A Deputy Ranking Member on the Education Committee of Parliament Dr. Clement Apaak has disagreed with the call by the Education Minister Dr. Osei Adutwum on Ghanaians to focus only on the positives of the free Senior High School policy.
The Minister raised concerns at a recent event over how some individuals have criticised the policy and it’s implementation strategy.
The minister believes we have to focus on the positives of the policy and stop focusing on the negatives.
He made remarks during a symposium titled ‘The Free SHS Story,” organised by the Ministry of Education at the UPSA Auditorium.
He also claimed that the policy has played a role in shaping the nation’s economy by nurturing 21st-century manpower.
He therefore asked Ghanaians and critics to focus on the positives, but in a sharp rebuttal, Dr.

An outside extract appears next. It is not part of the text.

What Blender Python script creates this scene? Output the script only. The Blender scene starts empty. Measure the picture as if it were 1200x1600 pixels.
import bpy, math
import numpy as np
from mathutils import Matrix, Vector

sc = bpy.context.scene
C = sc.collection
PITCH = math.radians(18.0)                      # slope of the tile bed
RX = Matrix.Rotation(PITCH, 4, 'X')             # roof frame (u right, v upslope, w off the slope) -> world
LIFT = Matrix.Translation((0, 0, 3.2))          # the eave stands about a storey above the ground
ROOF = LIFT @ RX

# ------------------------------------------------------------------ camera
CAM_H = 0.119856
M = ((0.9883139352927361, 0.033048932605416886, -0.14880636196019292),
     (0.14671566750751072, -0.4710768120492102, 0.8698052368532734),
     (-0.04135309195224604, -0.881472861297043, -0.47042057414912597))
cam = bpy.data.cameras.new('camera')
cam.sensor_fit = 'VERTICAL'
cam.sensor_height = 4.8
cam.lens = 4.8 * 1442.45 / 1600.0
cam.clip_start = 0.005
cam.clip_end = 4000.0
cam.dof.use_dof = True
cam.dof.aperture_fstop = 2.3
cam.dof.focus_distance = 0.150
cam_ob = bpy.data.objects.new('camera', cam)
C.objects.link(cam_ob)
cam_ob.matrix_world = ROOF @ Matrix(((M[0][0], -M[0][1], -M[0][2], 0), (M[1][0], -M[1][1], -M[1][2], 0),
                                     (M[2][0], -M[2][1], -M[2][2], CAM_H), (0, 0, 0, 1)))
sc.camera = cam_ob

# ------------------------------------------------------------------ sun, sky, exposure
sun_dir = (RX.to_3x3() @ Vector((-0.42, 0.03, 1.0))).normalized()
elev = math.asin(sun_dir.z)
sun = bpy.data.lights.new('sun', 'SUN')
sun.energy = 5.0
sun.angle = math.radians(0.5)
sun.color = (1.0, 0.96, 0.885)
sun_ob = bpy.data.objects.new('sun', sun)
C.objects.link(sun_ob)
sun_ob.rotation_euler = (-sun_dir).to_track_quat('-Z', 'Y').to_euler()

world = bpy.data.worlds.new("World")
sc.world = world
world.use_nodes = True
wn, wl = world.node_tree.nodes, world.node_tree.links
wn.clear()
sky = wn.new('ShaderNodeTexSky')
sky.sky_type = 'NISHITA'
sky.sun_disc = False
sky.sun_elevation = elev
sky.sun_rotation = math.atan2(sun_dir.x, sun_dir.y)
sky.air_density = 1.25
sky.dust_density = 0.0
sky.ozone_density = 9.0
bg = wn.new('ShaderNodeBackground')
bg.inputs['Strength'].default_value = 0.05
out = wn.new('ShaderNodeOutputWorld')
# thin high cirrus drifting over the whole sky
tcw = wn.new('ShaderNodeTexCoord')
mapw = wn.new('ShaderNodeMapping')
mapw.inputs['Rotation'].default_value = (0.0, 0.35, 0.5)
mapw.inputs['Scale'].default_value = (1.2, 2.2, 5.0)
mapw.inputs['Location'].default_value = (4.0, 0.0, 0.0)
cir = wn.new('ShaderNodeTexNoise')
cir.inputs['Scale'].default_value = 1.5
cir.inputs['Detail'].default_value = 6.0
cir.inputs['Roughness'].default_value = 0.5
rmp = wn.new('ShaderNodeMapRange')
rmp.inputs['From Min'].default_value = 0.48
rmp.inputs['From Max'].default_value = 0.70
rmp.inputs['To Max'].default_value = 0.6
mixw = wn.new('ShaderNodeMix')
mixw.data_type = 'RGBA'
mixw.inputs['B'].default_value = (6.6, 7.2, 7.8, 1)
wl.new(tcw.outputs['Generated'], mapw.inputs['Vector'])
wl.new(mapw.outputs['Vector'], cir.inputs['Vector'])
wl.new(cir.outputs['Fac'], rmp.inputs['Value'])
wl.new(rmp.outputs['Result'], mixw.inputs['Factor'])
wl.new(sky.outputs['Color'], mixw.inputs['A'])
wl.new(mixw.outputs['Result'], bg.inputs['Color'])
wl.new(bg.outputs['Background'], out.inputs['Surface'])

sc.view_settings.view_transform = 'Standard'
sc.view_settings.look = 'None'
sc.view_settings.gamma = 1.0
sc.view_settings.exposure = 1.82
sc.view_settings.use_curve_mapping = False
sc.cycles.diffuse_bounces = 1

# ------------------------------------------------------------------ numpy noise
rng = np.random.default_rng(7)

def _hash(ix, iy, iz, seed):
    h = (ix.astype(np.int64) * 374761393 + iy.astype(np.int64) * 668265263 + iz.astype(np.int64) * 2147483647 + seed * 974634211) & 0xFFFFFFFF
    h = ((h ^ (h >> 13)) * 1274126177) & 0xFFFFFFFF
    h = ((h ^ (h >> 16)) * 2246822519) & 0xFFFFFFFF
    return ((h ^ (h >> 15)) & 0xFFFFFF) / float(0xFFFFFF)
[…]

Apaak, who represents constituents of Builsa South, disagrees.
He disagreed with the Minister on the grounds that the free SHS initiative is a public policy being implemented with taxpayer money; hence, when it is faced with challenges, it ought to be criticised so it will be improved.

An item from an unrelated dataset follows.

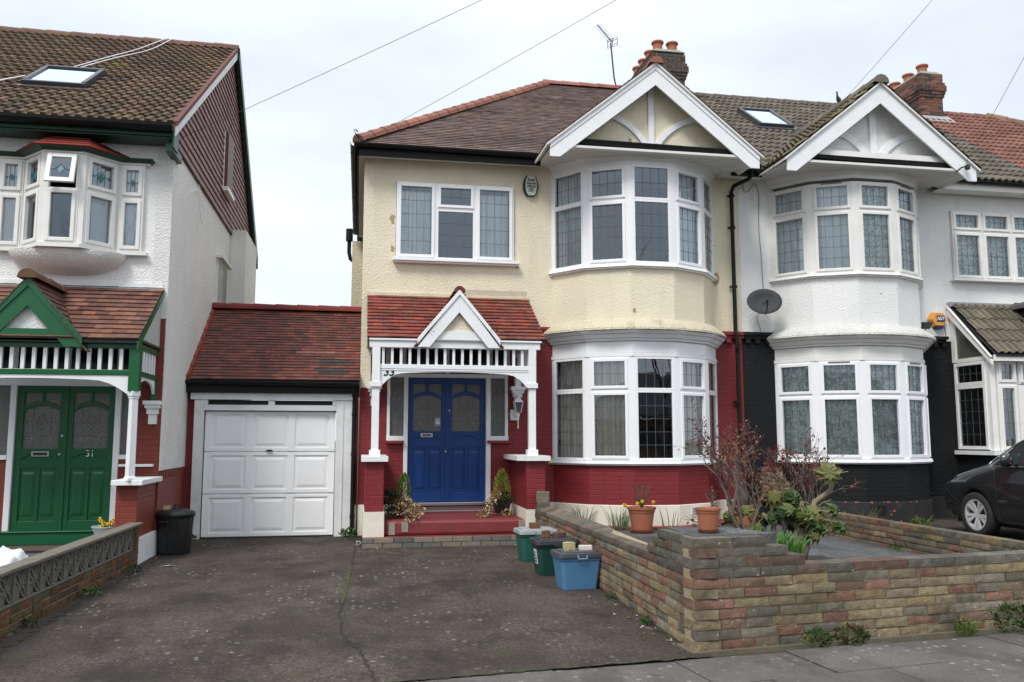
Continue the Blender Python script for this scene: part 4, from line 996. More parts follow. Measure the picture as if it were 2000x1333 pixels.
rt = MB(); ridge(rt, (7.35, RIDGE_Y, RIDGE_Z + .02), (x2, RIDGE_Y, RIDGE_Z + .02), .10, .45, (.13, .10, .085)); rt.build('ridge_tile', m_tile, ro)
front_gable(R, 8.97, m_white, [(.15, .135, .085), (.12, .105, .07), (.17, .15, .09), (.10, .095, .06)], m_conc_tile, RIB, None, gut_white=True, mould=False, tw_=.13, ridge_col=(.17, .15, .11), peak=7.84)
ev = MB(); gutter(ev, (10.86, EAVE_Y - .06, 6.47), (x2 + .2, EAVE_Y - .06, 6.45), .058); gutter(ev, (7.12, EAVE_Y - .04, 6.44), (7.12, 13.06, 6.42), .058); ev.build('gutter', m_plastic, R)
fb = MB(); fb.box(10.86, x2 + .1, EAVE_Y + .0, EAVE_Y + .03, 6.30, 6.44); fb.box(10.82, x2 + .1, EAVE_Y + .031, 14.27, 6.31, 6.33); fb.build('fascia', m_oldupvc, R)
bay_windows(R, 8.97, 4.50, 6.14, 5.62, (1, 1, 1, 1, 1), m_oldupvc, m_glass2, ((m_net, m_lace), ((0, 0, 1, 6), (0, 0, 1, 3), (1, 0, 1, 4), (1, 0.3, 1, 5), (0, 0, 1, 5))), lab='upper white bay window with pale net curtains', rows=(2, 5), seed=40, vents=True)
bay_windows(R, 8.97, 1.22, 2.93, 2.33, (1, 1, 1, 1, 1), m_upvc, m_glass2, ((m_lace,), ((0, 0, 1, 6), (0, 0, 1, 3), (0, 0, 1, 5), (0, 0, 1, 5), (0, 0, 1, 5))), lab='ground floor white bay window with patterned lace curtains', rows=(2, 5), seed=60, vents=True)
F = MB(); G = MB(); L = MB(); C = MB(); fw = fx(14.275)
for i in range(3):
    a = 11.225 + i * .645; b = a + .645
    cell(F, G, L, fw, a, b, 4.63, 5.57, True, 4, 4); cell(F, G, L, fw, a, b, 5.57, 5.975, True, 4, 2)
wi = F.build('casement_window', m_oldupvc, R, bevel=.006); G.build('pane', m_glass2, wi, fix=False); L.build('leading', m_lead, wi); curtain(C, fw, 11.3, 13.1, 4.6, 6.0, -.12, 14, .02, 9); C.build('curtain', m_lace, wi, smooth=True, fix=False)
sl = MB(); sl.box(11.16, 13.19, 14.16, 14.29, 4.585, 4.625); sl.build('sill', m_oldupvc, wi, bevel=.004)
va = MB()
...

He argued that the policy is supposed to benefit the people of Ghana, and therefore there are stakeholders, including students, teachers, parents, and the broader Ghanaian community, who all have an interest in ensuring that the policy is better implemented to meet its objectives.
The rest of the statekeholders he mentioned cannot be wrong in highlighting what the minister says are negatives.
“In fact, I am even surprised the Minister will choose to use the word negative. The conversations that have gone on since the coming into being of the free SHS have centred around challenges, and those challenges are self-evident. So when stakeholders speak to the challenges to do with inadequate academic and residential infrastructure, inadequate furniture, and challenges to do with food arrangements, I don’t think that that is wrong, because these are the realities. And we speak to the challenges because it is our expectation that those challenges would be addressed holistically.
And so I disagree with the minister when he says that we focus on the negatives. Nobody is thinking about negatives. We speak about challenges. I think it is rather unfortunate that the Minister sees the attention that we are drawing to the challenges with the hope that collectively we can address them to make the programme better. So I disagree with him entirely.”